**What needs to be done**. Every line with the string "scene" should be gathered.

____

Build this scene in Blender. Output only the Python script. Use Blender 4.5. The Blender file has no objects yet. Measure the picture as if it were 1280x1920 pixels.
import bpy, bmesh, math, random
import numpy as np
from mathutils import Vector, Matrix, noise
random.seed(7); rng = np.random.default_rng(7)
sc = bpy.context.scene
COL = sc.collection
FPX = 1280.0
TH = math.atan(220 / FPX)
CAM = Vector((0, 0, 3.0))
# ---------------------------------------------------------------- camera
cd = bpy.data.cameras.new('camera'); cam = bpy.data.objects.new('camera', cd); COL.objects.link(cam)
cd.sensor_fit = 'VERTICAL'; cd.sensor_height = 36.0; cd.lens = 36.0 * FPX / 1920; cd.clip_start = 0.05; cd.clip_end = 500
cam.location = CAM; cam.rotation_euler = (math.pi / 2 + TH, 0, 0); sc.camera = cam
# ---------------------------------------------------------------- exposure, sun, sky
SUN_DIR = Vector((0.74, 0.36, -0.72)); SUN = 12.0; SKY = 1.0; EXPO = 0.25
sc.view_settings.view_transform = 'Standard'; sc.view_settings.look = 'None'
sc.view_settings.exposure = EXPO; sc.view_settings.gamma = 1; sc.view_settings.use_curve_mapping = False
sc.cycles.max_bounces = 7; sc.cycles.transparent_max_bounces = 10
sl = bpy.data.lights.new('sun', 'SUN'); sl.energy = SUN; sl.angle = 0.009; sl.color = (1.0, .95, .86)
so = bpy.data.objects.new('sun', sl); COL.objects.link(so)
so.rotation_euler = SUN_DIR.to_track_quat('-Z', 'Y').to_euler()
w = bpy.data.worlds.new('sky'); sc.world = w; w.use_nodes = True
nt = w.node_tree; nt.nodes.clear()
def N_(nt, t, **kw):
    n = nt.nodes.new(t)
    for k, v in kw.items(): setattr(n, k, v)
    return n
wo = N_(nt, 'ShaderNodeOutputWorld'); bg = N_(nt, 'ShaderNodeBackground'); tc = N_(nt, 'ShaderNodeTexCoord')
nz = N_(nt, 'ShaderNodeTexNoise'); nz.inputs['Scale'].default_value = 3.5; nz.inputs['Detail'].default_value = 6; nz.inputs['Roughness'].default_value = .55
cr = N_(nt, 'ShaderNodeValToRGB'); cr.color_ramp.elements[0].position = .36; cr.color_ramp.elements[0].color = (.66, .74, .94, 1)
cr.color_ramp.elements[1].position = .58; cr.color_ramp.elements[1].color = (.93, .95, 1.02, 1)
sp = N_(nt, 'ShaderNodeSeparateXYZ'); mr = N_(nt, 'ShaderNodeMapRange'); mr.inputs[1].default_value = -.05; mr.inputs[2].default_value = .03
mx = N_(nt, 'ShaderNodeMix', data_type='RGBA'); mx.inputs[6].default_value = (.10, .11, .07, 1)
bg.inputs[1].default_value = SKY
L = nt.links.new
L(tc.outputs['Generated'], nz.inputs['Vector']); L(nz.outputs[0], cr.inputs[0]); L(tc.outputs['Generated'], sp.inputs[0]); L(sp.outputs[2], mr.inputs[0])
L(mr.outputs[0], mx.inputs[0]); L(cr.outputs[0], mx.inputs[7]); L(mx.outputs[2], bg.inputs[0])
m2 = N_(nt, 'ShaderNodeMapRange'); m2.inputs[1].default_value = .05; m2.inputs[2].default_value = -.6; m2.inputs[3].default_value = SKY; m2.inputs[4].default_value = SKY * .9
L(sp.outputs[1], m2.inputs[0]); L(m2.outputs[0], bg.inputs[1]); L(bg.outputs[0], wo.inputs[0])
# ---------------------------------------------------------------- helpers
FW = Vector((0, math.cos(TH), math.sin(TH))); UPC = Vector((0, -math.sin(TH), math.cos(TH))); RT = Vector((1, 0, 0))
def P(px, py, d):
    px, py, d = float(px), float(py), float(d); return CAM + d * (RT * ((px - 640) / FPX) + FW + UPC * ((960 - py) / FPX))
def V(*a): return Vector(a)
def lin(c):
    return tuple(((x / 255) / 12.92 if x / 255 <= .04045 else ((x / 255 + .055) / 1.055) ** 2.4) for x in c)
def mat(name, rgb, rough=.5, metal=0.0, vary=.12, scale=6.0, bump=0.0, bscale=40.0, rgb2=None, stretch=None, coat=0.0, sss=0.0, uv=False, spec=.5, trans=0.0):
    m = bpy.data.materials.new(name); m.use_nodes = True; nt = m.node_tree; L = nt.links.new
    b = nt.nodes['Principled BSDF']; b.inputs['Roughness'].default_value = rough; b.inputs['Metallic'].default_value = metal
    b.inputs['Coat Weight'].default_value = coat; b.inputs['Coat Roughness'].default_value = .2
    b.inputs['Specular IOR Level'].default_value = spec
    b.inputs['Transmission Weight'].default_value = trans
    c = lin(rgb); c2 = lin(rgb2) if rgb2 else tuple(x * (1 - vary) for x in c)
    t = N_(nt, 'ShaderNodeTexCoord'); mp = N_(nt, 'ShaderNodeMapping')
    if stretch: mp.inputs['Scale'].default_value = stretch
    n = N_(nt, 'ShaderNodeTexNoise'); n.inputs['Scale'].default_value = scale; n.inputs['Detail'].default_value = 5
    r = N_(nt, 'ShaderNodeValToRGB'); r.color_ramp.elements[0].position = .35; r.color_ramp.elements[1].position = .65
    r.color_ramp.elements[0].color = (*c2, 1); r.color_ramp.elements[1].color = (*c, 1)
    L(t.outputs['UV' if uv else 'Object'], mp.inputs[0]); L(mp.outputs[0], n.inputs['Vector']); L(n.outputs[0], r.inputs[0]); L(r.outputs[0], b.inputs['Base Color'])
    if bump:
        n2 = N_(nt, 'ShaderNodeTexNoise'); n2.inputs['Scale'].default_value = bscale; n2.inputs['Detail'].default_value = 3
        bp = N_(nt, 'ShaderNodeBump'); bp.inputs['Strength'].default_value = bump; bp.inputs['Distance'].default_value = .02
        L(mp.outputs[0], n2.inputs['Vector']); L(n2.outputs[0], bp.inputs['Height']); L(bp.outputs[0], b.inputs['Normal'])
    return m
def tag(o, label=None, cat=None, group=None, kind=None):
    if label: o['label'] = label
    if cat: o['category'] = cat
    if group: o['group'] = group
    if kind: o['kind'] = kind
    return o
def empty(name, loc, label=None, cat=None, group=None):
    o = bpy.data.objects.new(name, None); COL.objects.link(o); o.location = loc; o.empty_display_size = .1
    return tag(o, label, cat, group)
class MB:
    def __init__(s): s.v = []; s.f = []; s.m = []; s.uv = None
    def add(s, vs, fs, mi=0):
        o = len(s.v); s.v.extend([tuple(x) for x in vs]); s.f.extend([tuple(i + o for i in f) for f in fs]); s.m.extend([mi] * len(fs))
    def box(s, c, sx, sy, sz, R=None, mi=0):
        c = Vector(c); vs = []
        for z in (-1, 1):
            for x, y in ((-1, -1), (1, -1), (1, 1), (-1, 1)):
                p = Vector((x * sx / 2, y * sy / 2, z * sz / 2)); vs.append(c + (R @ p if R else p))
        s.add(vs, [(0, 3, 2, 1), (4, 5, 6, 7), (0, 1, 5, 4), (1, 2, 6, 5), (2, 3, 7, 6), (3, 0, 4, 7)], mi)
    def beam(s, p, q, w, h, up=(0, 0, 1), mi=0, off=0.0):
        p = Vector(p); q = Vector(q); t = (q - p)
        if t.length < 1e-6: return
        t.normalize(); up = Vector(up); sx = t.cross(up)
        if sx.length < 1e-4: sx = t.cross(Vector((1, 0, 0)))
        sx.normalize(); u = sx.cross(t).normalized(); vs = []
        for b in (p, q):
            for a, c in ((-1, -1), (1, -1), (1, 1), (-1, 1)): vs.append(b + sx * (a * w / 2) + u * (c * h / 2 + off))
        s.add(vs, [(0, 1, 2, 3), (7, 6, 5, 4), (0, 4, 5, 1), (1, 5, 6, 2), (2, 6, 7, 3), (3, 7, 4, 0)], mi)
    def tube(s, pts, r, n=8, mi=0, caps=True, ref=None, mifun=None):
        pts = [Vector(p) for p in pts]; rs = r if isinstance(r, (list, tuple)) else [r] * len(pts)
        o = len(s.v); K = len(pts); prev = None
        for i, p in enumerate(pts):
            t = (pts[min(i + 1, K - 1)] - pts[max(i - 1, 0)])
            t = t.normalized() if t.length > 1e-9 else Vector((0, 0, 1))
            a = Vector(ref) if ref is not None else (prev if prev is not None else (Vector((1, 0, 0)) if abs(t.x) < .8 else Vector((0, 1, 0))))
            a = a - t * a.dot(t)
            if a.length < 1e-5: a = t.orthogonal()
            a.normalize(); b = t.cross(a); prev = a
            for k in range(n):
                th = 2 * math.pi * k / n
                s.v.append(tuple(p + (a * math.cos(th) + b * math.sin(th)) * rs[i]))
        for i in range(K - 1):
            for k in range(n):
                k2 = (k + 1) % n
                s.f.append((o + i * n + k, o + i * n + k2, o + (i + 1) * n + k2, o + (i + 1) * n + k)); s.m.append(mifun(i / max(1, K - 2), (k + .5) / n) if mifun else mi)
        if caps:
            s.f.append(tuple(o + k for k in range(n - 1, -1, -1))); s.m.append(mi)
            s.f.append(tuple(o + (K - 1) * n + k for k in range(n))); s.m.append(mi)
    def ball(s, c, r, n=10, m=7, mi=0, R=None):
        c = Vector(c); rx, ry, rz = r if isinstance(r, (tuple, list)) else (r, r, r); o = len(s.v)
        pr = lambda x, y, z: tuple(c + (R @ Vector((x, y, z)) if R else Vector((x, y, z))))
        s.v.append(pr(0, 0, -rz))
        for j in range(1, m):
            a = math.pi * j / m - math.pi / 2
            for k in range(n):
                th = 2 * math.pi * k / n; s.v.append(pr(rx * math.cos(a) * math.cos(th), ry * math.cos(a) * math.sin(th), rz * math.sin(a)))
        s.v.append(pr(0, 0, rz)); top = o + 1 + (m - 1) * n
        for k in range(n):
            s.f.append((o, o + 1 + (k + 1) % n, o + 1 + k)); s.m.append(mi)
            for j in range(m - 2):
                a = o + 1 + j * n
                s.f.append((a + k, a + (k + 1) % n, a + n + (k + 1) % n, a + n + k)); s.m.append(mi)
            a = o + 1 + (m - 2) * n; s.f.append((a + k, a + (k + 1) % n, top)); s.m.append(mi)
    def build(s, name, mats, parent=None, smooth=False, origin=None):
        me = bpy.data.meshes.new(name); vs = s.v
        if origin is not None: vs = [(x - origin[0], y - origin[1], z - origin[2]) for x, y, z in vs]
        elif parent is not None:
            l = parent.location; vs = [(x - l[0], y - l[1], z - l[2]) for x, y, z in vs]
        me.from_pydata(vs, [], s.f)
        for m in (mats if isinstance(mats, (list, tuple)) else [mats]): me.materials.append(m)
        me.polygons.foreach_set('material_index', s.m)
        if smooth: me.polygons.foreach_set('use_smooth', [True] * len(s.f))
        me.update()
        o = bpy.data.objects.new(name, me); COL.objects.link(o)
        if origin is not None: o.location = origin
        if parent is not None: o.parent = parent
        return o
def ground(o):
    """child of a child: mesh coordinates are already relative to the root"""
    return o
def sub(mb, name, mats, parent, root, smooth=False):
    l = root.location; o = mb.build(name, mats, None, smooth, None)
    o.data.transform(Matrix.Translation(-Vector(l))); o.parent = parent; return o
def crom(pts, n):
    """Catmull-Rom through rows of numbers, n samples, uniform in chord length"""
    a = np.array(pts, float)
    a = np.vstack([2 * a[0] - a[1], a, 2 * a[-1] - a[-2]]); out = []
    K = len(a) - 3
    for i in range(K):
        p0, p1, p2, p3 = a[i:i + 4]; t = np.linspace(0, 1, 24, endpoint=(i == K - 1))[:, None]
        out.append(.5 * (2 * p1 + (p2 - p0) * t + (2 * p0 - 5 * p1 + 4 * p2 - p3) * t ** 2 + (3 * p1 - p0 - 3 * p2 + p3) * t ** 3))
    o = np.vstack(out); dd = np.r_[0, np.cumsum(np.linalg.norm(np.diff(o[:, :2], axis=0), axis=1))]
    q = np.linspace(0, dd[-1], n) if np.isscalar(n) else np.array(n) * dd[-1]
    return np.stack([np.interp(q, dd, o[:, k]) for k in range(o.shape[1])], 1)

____

**Correct output**.
Build this scene in Blender. Output only the Python script. Use Blender 4.5. The Blender file has no objects yet. Measure the picture as if it were 1280x1920 pixels.
sc = bpy.context.scene